Despite the fact that recent major heat events in Western Europe, Russia, and the subcontinent have claimed 50,000 to 80,000 lives at a time, with concurrent air quality, labor productivity and other economic impacts, heat waves are still quite often not considered disasters. Many countries and cities worldwide have developed heat action plans or heat health early warning systems, but these efforts tend to fall short of disaster planning which includes many long-term policy hooks, compensatory regimes for losses, long-term tracking of outcomes, and clear guidance on incentives and approaches to reduce risk. To address such gaps and accelerate heat health protection, the Global Heat Health Information Network (GHHIN) was launched in June 2016, by the WMO/WHO joint office for Climate and Health and the NOAA Climate Program Office.
GHHIN is an independent, voluntary, member driven forum of scientists, professionals, and policymakers focused on enhancing and multiplying the global and local learning and resilience-building for heat health that is already occurring. GHHIN seeks to serve as a catalyst, knowledge broker, disseminator of good practices, and a forum for facilitating exchange and identifying needs. GHHIN will promote evidence-driven interventions, shared-learning, co-production of information, synthesis of priorities and capacity building to empower actors to take more effective and informed life-saving preparedness and planning measures.
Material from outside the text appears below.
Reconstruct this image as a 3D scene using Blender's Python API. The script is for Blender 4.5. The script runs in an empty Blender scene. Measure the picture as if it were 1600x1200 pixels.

This presentation will cover the outcomes of GHHIN’s First Global Forum on Heat and Health, which will be held in Hong Kong in December of 2018. The Forum will bring together the community of heat health practitioners and researchers to share experience, inform a global common agenda, strengthen the network, and formally launch GHHIN. It will include discussion of extreme a disaster, and will seek to further the aims of the Sendai Framework for Disaster Risk Reduction. As such, it is expected that this presentation will provide global perspective on extreme heat as a disaster.